**** Dataset section

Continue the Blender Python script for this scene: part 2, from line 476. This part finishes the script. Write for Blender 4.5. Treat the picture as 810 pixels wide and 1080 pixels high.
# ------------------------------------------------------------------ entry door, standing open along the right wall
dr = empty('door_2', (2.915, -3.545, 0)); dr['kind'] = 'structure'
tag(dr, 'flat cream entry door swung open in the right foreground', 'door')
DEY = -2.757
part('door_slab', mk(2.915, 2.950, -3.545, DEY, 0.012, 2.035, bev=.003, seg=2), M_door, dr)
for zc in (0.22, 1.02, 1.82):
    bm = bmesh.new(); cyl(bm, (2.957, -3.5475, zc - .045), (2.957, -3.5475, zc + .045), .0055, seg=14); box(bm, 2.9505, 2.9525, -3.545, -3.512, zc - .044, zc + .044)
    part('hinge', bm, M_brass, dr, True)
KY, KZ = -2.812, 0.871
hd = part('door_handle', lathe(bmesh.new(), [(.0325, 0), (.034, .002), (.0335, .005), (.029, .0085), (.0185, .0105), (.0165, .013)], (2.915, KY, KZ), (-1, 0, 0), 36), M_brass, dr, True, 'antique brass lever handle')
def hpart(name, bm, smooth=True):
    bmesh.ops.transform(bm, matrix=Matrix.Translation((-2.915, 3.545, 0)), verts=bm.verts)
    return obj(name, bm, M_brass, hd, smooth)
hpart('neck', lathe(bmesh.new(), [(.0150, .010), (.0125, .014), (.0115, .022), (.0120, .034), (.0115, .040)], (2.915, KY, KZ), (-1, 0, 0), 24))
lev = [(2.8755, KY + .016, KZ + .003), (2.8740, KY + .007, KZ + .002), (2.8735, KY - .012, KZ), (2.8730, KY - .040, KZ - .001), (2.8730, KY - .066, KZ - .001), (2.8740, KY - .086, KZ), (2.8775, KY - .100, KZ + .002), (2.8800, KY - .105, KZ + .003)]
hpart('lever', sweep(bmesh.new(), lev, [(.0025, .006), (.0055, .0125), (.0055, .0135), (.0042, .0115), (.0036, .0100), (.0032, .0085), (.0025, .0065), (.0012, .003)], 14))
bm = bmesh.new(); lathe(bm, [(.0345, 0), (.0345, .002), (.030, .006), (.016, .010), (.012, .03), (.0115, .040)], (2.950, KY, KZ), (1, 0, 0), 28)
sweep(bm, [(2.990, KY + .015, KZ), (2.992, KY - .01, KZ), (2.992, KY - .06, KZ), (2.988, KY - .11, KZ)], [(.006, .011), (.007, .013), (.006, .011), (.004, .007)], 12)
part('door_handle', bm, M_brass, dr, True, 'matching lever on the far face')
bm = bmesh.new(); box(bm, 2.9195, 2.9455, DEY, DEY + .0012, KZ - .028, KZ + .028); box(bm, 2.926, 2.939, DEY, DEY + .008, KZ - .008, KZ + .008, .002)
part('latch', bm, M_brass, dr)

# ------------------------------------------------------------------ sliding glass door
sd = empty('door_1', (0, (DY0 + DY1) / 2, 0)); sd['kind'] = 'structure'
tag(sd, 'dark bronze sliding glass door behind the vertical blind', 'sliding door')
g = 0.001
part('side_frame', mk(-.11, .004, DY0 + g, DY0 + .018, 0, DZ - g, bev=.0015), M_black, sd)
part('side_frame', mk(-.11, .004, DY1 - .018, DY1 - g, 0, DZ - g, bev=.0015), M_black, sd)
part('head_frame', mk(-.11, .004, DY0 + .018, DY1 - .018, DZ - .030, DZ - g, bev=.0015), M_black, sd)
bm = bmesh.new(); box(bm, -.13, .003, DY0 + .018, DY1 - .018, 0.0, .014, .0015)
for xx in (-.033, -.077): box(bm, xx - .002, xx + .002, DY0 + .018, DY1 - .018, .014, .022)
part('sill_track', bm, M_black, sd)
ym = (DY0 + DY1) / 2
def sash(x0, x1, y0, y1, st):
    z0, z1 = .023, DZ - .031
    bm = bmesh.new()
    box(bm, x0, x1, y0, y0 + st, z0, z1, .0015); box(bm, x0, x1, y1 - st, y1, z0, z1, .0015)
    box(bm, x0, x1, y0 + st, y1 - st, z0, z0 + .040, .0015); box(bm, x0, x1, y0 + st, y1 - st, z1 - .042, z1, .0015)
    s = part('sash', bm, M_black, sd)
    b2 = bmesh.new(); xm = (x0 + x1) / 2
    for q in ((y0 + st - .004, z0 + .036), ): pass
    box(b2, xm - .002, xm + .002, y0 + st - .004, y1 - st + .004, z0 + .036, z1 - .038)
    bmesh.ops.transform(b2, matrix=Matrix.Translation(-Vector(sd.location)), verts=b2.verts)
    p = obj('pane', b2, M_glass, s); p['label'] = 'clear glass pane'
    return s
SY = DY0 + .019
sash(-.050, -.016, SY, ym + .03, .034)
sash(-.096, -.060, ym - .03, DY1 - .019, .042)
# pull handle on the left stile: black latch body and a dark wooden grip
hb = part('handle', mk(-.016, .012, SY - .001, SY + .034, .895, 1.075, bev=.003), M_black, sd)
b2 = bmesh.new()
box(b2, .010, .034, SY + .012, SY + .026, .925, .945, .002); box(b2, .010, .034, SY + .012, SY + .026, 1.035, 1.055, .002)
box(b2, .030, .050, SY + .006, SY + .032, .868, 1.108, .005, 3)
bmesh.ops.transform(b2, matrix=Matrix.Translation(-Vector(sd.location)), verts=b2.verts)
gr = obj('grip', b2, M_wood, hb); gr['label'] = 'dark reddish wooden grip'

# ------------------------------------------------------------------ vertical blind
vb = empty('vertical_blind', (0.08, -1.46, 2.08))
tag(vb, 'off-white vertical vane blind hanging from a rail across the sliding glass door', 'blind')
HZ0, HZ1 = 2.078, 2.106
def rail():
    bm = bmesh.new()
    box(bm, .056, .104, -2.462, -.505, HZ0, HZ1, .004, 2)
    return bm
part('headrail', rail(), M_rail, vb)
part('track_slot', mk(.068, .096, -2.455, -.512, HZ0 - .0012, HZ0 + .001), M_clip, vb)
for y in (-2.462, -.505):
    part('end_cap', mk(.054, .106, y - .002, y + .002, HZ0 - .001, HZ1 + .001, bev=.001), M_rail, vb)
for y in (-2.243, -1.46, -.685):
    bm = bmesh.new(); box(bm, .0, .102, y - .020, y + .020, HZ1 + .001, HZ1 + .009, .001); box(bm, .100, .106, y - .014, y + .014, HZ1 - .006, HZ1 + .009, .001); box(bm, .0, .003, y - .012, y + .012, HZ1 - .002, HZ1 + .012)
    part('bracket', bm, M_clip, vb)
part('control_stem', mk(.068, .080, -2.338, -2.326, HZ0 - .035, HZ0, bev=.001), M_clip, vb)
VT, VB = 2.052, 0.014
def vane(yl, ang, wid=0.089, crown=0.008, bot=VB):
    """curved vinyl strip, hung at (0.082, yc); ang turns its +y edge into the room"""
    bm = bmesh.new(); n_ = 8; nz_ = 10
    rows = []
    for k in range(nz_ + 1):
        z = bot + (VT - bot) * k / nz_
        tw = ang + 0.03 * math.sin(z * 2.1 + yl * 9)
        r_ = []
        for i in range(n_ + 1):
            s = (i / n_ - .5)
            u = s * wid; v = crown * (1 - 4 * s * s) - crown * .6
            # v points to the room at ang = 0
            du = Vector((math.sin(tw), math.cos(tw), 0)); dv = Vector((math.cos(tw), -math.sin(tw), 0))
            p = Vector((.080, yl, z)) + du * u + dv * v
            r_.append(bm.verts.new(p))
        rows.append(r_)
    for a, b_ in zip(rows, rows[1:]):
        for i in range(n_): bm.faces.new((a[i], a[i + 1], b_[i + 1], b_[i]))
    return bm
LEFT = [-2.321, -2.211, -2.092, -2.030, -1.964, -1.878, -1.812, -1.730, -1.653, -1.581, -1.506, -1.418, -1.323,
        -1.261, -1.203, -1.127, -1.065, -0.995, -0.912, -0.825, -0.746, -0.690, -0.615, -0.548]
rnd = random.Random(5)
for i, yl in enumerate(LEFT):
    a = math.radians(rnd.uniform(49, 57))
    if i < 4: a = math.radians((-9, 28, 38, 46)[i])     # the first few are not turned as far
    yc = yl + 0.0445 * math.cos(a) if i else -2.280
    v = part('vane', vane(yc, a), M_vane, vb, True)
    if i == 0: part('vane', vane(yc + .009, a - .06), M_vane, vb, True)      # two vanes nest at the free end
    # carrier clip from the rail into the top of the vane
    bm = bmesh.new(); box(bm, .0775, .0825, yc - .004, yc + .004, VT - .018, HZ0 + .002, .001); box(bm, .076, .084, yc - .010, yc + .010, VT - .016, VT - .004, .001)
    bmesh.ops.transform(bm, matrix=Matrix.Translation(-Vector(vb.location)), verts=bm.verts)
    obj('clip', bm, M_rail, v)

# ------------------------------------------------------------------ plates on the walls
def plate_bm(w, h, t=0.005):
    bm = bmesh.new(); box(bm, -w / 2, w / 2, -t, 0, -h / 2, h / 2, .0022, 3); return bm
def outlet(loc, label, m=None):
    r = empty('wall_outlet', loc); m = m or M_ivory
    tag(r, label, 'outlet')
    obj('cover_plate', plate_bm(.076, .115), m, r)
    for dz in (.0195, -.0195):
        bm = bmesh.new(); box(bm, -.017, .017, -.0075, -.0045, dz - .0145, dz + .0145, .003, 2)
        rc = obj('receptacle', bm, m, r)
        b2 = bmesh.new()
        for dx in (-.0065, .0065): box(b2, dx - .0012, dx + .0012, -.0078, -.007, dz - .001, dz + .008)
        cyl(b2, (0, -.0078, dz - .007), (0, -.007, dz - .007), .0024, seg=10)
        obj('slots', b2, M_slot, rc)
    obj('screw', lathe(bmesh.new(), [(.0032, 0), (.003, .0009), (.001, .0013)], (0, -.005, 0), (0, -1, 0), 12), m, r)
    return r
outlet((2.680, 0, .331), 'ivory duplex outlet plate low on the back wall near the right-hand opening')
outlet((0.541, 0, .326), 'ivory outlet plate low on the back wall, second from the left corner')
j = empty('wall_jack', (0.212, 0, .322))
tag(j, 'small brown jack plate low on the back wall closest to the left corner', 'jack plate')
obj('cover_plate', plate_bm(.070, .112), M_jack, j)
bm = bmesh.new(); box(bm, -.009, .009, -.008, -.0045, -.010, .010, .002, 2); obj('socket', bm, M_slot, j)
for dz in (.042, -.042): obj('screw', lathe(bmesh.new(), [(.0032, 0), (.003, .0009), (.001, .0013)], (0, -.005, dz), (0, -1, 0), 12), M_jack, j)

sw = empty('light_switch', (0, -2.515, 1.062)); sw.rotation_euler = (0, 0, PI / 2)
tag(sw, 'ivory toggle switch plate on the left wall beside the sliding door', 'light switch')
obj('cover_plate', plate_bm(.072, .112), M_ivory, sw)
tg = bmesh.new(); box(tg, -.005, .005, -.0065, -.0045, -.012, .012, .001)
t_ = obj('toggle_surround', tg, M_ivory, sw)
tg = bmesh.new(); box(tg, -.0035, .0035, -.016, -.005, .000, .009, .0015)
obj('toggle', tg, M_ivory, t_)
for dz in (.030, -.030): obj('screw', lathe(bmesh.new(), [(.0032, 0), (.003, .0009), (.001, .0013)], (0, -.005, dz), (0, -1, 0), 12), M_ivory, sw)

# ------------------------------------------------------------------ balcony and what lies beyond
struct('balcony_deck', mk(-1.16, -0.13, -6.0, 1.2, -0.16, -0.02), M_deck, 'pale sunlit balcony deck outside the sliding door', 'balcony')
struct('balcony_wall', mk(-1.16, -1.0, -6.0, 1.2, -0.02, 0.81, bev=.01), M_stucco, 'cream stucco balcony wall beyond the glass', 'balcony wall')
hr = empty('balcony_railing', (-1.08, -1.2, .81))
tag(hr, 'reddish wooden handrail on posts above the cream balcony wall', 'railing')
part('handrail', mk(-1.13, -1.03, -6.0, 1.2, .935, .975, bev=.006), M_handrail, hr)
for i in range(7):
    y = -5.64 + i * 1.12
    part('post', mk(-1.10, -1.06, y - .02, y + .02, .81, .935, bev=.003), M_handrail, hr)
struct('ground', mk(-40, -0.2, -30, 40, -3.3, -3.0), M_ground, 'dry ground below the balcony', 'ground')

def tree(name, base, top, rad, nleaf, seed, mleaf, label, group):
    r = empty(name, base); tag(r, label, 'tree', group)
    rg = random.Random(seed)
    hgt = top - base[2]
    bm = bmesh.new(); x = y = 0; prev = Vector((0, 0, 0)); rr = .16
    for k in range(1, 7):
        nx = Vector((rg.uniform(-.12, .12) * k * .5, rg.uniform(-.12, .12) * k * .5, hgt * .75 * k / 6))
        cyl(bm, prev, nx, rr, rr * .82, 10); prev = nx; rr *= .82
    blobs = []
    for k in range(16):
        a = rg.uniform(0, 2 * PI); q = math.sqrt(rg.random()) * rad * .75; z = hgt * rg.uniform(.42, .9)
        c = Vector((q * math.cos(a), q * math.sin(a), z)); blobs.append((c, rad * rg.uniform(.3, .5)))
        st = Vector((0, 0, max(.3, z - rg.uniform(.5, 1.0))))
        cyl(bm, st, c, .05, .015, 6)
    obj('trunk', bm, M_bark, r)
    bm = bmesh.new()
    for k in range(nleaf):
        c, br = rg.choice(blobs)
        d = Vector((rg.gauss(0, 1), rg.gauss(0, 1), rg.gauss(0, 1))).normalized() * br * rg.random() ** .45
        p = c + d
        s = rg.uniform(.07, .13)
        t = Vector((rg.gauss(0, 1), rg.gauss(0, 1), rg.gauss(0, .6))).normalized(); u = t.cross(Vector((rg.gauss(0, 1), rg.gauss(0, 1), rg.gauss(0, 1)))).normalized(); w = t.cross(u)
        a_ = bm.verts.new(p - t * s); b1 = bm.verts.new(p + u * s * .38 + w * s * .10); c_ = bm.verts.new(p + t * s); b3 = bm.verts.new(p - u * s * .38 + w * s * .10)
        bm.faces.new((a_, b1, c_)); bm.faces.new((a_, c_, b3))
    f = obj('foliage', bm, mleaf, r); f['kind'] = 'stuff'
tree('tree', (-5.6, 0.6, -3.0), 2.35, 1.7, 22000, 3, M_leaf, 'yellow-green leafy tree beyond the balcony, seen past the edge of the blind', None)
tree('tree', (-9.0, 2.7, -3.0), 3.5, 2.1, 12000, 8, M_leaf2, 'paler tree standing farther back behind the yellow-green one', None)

********

[What is expected]
Work through the listing above and report how many lines include the string "from", with no other text.

[Reply]
4